"Without help they're doomed," says co-director Zana Briski of the kids she encounters in Calcutta's wretched Sonagachi district, and Born Into Brothels movingly charts how it is possible to make a difference to lives that appear devoid of any hope. Shot on digital video over a period of several years, this unsentimentally compassionate film focusses on a group of neglected and impoverished youngsters, who display unexpected photographic abilities.

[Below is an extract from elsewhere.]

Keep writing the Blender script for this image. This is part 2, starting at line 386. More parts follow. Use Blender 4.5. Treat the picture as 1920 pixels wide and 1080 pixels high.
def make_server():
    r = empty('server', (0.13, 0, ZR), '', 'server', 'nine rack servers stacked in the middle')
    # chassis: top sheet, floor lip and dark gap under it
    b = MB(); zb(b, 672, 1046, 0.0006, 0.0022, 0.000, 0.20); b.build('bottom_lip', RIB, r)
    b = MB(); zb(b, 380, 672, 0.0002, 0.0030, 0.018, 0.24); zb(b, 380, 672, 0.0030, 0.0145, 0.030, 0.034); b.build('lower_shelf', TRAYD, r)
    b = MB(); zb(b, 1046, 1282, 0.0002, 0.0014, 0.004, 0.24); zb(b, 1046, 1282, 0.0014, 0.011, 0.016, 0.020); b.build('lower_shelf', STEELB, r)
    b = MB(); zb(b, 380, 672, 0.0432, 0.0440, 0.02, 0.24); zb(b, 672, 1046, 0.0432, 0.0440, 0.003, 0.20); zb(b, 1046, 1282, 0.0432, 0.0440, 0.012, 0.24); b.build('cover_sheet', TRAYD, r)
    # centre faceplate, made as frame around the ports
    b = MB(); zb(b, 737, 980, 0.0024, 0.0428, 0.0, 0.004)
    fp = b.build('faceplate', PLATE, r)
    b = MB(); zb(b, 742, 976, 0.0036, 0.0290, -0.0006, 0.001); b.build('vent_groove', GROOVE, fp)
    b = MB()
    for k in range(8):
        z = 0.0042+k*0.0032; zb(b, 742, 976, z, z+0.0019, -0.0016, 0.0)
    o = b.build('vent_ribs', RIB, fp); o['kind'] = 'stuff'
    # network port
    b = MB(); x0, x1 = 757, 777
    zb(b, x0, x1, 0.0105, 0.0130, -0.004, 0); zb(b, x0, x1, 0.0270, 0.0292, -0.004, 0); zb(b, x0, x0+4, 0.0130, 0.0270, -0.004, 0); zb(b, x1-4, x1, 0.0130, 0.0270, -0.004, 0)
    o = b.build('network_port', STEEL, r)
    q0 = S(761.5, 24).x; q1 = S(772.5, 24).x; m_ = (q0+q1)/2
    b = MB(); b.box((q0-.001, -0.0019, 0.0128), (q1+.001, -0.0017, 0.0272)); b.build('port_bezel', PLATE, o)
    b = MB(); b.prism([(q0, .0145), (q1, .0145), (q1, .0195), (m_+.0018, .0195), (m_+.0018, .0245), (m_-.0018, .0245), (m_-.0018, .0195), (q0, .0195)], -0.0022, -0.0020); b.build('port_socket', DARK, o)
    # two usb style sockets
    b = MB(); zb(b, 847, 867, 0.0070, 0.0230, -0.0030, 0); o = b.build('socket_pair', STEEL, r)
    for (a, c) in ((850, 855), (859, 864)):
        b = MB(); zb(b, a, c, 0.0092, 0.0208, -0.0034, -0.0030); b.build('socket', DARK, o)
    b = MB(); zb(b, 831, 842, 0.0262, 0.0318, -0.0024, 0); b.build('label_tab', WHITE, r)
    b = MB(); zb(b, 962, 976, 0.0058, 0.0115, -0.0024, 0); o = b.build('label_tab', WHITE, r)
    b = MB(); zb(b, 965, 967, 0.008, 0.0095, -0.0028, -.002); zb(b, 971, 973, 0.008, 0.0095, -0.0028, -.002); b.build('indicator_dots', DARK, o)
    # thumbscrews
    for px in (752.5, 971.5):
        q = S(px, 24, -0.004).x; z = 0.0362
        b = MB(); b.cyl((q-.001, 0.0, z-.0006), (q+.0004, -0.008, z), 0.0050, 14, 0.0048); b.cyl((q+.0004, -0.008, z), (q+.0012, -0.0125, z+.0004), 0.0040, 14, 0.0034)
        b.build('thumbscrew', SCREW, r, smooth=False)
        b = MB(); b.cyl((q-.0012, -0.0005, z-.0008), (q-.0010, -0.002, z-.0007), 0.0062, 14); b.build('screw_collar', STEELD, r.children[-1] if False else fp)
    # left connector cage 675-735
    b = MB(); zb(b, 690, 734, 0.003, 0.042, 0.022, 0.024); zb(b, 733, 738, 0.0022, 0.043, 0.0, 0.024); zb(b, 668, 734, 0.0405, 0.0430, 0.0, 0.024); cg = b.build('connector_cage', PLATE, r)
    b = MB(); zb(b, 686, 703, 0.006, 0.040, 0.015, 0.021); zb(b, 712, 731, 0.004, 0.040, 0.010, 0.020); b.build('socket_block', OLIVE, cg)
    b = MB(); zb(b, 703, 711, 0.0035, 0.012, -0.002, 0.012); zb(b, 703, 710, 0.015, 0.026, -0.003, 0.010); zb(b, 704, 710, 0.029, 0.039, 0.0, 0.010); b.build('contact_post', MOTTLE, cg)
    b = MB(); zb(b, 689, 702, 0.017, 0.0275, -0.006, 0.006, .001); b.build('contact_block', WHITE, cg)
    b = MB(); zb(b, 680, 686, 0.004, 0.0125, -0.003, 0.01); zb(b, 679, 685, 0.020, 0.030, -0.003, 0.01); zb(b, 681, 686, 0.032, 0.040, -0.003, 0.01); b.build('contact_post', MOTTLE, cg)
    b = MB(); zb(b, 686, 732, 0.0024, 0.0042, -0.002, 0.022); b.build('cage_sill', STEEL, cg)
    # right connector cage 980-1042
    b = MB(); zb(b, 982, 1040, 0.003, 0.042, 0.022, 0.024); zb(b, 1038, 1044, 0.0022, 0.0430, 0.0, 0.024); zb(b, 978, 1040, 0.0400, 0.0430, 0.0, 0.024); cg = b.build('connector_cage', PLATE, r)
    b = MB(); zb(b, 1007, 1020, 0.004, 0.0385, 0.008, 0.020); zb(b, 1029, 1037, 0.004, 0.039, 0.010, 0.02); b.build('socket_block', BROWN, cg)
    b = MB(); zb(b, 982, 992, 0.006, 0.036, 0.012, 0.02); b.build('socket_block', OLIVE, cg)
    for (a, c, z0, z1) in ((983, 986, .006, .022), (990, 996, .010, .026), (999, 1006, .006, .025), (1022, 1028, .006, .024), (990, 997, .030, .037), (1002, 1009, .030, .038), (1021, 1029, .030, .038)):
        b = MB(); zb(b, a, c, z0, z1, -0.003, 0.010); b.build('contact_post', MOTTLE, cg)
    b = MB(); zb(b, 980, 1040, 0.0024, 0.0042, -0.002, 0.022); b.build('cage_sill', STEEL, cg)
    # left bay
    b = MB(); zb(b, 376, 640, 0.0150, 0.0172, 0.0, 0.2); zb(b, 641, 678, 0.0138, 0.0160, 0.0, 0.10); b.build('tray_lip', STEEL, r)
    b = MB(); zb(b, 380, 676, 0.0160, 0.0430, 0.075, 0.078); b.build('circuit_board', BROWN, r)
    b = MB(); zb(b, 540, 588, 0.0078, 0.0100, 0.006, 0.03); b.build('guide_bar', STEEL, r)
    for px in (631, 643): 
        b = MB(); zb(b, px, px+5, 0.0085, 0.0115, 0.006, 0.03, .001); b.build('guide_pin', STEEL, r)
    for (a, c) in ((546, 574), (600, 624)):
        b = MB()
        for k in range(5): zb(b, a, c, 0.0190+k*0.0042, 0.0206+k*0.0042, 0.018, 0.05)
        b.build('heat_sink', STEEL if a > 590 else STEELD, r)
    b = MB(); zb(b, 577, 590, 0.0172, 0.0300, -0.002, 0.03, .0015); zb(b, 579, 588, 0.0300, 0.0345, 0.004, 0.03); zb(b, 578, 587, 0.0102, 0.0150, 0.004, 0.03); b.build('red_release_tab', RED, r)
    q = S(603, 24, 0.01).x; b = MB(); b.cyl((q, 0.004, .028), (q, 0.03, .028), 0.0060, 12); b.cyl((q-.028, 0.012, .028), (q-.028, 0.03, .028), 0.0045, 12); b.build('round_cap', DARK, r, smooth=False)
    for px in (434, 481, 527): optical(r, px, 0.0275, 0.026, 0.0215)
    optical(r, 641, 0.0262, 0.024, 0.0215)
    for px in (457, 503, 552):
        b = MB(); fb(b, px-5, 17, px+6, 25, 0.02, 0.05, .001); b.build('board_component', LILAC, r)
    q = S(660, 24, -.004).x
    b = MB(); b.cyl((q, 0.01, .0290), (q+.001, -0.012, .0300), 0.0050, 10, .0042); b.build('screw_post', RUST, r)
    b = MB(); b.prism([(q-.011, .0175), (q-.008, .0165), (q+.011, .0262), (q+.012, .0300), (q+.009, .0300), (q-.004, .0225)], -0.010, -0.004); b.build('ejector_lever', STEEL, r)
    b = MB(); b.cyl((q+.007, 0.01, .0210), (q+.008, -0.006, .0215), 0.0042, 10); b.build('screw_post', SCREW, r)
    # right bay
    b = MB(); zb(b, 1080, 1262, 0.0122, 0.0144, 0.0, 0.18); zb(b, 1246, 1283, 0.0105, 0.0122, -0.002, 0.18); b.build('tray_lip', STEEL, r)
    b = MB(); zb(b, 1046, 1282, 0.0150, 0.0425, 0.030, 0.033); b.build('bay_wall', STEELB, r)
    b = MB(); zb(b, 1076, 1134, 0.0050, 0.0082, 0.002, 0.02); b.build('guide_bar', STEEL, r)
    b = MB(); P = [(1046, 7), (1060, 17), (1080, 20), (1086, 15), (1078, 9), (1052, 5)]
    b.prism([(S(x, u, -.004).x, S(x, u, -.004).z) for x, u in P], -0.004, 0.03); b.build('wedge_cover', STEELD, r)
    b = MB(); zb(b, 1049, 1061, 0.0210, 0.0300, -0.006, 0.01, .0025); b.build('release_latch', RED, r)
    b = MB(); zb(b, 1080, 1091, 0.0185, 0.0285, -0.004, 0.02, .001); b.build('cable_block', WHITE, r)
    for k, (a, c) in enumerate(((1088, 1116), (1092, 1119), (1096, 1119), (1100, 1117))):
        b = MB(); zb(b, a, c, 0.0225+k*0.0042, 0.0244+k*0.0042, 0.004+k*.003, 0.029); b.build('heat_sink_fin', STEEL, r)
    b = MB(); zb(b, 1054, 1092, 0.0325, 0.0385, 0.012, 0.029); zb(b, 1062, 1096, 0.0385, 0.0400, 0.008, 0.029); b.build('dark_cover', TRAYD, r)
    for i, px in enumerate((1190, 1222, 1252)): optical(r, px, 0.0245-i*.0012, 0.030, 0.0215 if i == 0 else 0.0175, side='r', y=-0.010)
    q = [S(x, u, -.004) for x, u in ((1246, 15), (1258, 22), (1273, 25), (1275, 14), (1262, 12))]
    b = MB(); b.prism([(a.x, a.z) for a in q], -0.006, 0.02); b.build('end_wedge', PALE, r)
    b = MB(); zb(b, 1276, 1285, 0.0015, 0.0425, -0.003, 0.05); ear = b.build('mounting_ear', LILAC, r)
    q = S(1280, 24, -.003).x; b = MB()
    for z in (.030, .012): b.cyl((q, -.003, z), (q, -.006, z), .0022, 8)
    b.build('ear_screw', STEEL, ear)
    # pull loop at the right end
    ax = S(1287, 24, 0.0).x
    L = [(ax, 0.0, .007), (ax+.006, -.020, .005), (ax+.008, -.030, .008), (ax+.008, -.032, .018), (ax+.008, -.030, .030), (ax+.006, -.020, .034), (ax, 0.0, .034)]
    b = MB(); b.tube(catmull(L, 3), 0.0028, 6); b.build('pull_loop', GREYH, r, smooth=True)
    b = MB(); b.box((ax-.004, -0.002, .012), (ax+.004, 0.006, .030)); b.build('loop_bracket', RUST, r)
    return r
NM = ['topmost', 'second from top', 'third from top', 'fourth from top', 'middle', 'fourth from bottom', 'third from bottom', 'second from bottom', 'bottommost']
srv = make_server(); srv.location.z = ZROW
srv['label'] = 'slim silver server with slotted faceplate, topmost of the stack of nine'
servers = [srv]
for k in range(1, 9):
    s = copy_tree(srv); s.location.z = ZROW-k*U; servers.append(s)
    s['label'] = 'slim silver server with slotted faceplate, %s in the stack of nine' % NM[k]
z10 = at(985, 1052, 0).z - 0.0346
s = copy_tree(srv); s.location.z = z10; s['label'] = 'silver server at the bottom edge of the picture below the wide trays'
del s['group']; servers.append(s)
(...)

Briski herself admits that there isn't any logical reason for her to become involved in the plight of the sex-worker's offspring, but her decision to give them cameras and teach them the basics of photography proves to be a powerful catalyst. Having hitherto been denied any formal education, they prove to be enthusiastic and gifted students, and we accompany them on exhilarating day-trips away from their home ghetto to the seaside and the zoo, seeing the world from their perspective. Their work is exhibited in galleries and in an Amnesty International calendar, whilst interviews with them testify to the positive impact of creative expression on their own self-esteem.
"A HERCULEAN TASK"
If Born Into Brothels avoids casting its subjects as passive recipients of Western generosity, it also suggests the limits of external intervention, however well-intentioned. Briski manages to secure boarding school places for her charges, yet the end credits show that breaking away from Sonagachi, where 14-year-old girls are routinely expected to "join the line" of prostitution, remains a herculean task.